Two Israeli-linked companies are commercially selling technology capable of pinpointing the global location of Starlink satellite terminals and identifying their users, a Haaretz investigation has revealed. These companies are currently the only known firms worldwide offering these tracking capabilities on the commercial market.
The disclosure comes as Iran arrested dozens of people in separate incidents for using Starlink devices to pass intelligence to what Tehran called "hostile and counter-revolutionary networks."
The first company, TargetTeam, operates out of Greek Cyprus under Israeli ownership, drawing its staff from cyber-intelligence veterans of Rayzone and Cognyte.

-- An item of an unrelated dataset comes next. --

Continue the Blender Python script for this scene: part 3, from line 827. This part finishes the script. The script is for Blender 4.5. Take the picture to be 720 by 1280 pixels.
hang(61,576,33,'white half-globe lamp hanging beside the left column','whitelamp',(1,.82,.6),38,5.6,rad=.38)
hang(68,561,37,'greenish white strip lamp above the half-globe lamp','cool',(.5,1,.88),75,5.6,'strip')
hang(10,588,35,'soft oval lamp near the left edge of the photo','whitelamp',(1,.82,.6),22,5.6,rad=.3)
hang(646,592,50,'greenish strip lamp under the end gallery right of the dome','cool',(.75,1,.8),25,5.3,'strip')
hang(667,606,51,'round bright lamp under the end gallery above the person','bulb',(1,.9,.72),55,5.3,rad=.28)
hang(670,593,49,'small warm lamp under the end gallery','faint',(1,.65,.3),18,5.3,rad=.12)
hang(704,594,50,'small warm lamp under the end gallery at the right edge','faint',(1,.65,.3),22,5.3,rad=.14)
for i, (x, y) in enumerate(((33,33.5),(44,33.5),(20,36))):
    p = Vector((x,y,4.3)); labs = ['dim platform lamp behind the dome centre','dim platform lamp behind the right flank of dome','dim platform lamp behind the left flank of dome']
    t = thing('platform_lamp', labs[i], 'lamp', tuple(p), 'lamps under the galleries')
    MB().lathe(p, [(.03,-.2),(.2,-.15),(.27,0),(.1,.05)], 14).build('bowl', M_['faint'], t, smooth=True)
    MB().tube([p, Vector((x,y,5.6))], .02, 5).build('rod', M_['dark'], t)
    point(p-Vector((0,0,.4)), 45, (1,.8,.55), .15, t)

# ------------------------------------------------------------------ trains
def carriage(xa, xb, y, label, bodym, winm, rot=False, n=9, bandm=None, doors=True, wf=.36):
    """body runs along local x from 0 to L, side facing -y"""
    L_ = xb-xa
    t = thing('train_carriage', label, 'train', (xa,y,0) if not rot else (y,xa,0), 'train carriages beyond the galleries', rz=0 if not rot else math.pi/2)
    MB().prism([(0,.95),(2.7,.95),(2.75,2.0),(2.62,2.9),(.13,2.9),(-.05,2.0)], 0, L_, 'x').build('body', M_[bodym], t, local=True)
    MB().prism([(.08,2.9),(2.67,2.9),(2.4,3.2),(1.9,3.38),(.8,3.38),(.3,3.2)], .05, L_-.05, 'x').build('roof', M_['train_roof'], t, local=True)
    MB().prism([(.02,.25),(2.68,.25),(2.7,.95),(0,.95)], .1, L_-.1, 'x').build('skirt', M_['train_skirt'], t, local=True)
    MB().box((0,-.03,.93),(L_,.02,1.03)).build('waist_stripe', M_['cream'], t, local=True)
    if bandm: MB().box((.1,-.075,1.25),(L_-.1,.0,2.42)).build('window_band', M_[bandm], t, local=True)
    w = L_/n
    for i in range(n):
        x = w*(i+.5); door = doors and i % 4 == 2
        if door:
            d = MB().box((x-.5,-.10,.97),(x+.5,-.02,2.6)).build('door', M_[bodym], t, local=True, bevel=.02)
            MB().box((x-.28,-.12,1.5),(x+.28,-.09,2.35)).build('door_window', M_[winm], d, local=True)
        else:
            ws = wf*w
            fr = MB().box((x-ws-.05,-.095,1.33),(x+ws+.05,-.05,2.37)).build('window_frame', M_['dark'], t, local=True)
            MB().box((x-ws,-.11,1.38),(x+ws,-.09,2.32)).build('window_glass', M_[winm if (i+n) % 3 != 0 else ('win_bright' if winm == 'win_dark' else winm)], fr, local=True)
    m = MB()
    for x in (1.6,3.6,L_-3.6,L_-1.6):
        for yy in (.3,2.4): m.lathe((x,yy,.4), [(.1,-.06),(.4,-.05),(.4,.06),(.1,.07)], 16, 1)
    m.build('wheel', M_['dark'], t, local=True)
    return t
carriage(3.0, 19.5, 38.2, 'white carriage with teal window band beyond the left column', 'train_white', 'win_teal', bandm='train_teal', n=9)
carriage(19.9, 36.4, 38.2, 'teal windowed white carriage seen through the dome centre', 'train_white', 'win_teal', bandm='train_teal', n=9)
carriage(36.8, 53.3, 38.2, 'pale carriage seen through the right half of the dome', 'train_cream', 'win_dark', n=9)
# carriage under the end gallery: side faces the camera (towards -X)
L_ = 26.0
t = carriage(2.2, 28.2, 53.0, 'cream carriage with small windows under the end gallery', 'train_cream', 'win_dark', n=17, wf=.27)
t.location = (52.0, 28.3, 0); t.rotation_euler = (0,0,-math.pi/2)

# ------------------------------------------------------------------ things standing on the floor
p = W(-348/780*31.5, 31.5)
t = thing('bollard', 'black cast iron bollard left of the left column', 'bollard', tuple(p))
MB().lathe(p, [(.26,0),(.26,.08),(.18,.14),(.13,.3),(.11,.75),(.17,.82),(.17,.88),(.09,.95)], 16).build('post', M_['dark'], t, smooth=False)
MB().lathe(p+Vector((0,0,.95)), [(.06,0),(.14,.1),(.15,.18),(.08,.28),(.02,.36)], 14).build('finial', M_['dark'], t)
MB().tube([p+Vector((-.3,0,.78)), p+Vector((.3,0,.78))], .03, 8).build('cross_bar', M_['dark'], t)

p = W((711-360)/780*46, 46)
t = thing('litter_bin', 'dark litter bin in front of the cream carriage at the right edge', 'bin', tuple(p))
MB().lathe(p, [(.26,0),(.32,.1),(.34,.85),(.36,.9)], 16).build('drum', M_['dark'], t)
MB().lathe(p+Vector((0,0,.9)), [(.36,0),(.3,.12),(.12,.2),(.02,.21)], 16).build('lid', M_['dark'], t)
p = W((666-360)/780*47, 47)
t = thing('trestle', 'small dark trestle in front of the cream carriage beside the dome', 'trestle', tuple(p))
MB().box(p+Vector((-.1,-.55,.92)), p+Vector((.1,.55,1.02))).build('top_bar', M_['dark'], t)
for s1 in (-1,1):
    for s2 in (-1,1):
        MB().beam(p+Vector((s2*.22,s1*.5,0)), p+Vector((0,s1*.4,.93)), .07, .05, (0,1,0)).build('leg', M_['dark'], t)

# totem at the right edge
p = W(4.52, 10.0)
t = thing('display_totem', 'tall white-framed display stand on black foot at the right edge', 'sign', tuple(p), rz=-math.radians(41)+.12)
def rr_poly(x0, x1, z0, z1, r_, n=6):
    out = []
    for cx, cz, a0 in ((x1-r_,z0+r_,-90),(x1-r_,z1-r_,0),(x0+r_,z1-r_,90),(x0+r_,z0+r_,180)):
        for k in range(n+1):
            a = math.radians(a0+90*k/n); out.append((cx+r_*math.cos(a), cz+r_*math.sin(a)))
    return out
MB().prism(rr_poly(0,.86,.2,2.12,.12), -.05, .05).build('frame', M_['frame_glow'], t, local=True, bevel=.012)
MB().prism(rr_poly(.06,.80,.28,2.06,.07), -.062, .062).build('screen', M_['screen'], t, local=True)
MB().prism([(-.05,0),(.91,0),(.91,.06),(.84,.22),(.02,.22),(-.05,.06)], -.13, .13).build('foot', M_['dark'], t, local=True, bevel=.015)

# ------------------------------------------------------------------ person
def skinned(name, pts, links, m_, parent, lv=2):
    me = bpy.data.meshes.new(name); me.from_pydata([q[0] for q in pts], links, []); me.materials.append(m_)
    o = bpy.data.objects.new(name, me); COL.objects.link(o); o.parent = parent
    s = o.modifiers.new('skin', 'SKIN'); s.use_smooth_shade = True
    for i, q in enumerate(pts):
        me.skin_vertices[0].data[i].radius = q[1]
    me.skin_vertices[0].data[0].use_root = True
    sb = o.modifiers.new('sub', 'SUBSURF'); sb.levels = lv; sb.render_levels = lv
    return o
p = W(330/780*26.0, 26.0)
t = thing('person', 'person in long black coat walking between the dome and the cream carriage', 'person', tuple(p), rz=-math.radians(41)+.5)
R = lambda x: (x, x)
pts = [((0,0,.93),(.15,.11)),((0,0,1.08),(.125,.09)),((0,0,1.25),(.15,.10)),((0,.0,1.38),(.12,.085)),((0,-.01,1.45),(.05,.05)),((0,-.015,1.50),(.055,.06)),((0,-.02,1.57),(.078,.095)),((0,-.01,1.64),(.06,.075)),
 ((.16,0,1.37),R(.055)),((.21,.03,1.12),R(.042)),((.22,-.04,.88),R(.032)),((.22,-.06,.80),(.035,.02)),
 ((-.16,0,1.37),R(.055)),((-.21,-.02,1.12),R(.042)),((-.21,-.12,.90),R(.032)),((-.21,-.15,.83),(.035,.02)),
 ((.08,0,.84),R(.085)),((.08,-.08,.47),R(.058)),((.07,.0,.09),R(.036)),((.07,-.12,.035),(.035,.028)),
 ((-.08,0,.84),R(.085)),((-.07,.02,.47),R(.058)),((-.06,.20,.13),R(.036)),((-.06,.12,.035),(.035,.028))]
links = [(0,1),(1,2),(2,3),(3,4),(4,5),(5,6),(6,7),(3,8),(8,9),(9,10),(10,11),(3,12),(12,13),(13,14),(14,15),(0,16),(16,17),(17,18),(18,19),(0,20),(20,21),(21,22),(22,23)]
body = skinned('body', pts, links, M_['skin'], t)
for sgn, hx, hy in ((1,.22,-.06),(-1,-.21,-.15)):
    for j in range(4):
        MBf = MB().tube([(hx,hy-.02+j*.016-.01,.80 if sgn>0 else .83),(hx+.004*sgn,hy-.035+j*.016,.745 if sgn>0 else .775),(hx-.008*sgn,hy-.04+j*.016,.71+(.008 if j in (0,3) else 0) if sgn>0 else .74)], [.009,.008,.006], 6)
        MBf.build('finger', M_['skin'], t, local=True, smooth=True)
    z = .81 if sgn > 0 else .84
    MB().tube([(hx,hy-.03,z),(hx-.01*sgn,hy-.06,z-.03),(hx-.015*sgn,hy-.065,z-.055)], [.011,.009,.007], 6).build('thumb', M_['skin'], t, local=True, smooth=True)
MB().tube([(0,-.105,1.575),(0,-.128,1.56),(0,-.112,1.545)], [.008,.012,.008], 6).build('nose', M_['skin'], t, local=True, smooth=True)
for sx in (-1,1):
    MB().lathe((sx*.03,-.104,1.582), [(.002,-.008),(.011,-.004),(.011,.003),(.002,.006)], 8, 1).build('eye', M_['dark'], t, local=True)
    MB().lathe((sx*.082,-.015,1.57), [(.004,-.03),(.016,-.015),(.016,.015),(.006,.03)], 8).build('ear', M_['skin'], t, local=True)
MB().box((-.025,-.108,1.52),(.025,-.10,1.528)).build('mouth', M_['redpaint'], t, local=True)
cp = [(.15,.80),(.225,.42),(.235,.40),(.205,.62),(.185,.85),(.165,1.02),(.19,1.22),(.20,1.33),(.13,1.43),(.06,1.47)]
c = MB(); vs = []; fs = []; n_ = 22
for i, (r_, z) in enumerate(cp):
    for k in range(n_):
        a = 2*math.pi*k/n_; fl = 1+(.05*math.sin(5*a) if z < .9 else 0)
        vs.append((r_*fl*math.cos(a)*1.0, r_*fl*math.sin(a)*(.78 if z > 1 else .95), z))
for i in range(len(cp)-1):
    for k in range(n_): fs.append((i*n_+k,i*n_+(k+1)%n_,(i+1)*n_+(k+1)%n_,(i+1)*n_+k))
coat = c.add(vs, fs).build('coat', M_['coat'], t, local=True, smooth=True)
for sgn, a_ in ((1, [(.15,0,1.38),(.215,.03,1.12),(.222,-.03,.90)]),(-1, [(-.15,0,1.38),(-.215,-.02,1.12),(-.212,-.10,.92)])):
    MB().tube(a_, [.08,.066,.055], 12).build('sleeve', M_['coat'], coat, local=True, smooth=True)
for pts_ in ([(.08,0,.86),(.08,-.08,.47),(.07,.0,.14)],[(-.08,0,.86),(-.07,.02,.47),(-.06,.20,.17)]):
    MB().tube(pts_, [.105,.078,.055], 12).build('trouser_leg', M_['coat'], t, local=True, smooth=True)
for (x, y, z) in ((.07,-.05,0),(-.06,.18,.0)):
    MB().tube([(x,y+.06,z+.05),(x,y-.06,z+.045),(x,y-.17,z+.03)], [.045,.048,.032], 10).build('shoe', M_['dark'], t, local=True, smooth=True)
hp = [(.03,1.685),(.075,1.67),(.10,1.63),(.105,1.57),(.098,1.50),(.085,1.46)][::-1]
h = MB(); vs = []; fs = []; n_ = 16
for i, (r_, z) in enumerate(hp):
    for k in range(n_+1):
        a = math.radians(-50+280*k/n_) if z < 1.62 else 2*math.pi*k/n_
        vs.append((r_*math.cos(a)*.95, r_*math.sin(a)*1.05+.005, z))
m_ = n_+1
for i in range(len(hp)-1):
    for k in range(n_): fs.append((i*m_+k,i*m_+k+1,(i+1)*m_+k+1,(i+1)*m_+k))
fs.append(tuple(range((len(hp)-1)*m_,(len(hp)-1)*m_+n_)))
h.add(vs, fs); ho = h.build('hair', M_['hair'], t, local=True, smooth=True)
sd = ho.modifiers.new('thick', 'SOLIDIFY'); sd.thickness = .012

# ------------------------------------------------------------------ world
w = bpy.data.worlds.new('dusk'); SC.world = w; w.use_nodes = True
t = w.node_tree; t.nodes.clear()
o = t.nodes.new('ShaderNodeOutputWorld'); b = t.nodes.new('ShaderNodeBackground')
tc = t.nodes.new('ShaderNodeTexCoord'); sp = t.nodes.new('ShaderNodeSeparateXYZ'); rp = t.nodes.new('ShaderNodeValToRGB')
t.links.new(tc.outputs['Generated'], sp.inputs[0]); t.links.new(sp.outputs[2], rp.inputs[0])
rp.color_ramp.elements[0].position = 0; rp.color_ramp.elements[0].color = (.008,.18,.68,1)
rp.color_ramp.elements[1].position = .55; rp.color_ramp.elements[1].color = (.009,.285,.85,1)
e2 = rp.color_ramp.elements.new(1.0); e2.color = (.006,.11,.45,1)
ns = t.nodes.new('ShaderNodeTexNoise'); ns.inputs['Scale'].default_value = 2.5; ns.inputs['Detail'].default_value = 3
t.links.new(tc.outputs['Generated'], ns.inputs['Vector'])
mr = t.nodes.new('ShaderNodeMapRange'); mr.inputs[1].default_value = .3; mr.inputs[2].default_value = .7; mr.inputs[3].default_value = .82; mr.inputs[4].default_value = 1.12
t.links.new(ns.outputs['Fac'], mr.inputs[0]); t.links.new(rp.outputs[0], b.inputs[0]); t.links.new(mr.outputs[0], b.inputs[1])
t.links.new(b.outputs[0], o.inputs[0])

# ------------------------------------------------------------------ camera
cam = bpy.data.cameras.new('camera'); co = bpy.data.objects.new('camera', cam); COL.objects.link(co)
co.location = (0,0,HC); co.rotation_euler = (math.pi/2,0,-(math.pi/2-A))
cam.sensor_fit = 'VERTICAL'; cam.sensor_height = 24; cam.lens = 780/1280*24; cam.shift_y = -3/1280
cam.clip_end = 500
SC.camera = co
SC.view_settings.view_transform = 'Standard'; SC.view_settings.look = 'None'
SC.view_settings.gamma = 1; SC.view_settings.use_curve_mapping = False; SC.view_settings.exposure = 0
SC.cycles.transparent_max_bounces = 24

The firm markets a specialized system called Stargetz. Sales documents obtained by Haaretz reveal that the platform can actively track nearly one million Starlink terminals globally.
In a live demonstration seen by Haaretz, the company showed an interactive map covering terminals across the Middle East, the Arabian Peninsula and Gulf, India, Russia and China, including offshore clusters in the Arabian Sea and Bay of Bengal consistent with vessels.
The system reportedly tracked one million terminals and had "deanonymized" approximately 200,000. It updates at six-minute intervals and does not claim real-time tracking capability.
The second company, Rayzone, sells a similar Starlink monitoring system, marketed as part of a broader intelligence suite including big-data analytics and an "ad-INT" advertising intelligence product. Rayzone's sales are overseen by Israel's Defense Ministry.
In one demonstration, Stargetz identified a user registered with a Mexican phone number who was in fact operating from Pakistan and frequently traveling to Iran.
Both companies confirmed to Haaretz through sales materials that they do not hack into Starlink or intercept its traffic. Instead, they fuse together large-scale datasets, likely including mobile communications data, digital advertising identifiers, and behavioral traces from browsing and social media, to locate terminal positions and match them to individual users.
"It's not one source, it's not one sensor, it's connecting many layers of information and big data," a salesman told prospective clients.
"The ship can hide, but the crew still needs porn and TikTok," another salesman noted, referring to the system's application to vessels that disable their AIS (Automatic Identification Systems) transponders.
Haaretz reported that unique advertising identifiers, the codes Apple and Google assign each user to enable personalized advertising, appear central to the user-identification element of both systems, based on the prominence with which both firms also market advertising-based intelligence capabilities alongside their Starlink products.
"It makes it all the more alarming that the locations of these terminals can be tracked, apparently through the processing of commercial and adtech data sources," said Donncha Ó Cearbhaill, head of Amnesty International's Security Lab.
"While the adtech industry continues generating and selling huge volumes of location records and other highly sensitive data, it will keep fueling unintended threats that leave all of us, journalists, activists and ordinary users alike, exposed to state actors and cybercriminals," he added.
This new capability is the surveillance industry's answer to the obsolescence of traditional satellite interception. As Starlink operates a massive network of over 8,000 low-Earth orbit satellites, classic signals interception is—as one source told Haaretz—now "physically impossible."
The tools join a broader trend of mass-data surveillance that industry insiders describe as the "Palantirization" of homeland security—a shift from targeted exploitation of individual devices as with NSO's Pegasus toward mass aggregation and analysis of vast datasets.
Iranian authorities arrested a man in Tehran after a citizen tip-off led police to a residence in the city's Chitgar district, where Starlink equipment was recovered, Iran's semi-official ISNA news agency reported, citing the Tehran Police.
The suspect allegedly confessed to using the equipment "to gather and transmit information outside the country" during the U.S.-Israeli war on Iran that began Feb. 28.
"Persons cooperating with hostile networks and threatening the country's security are under close intelligence surveillance and will be dealt with according to the law," the police statement said.
Separately, Agence France-Presse (AFP) reported Iranian authorities arrested two foreign nationals in Jolfa, East Azerbaijan province, on charges of importing Starlink devices, with Tasnim News Agency reporting they were part of "a network accused of intelligence cooperation with groups linked to the United States and Israel."
Two Iranian nationals were also arrested in connection with the same case.
Starlink has been officially banned in Iran. Since the war began on Feb. 28, Iran has been largely cut off from the global internet.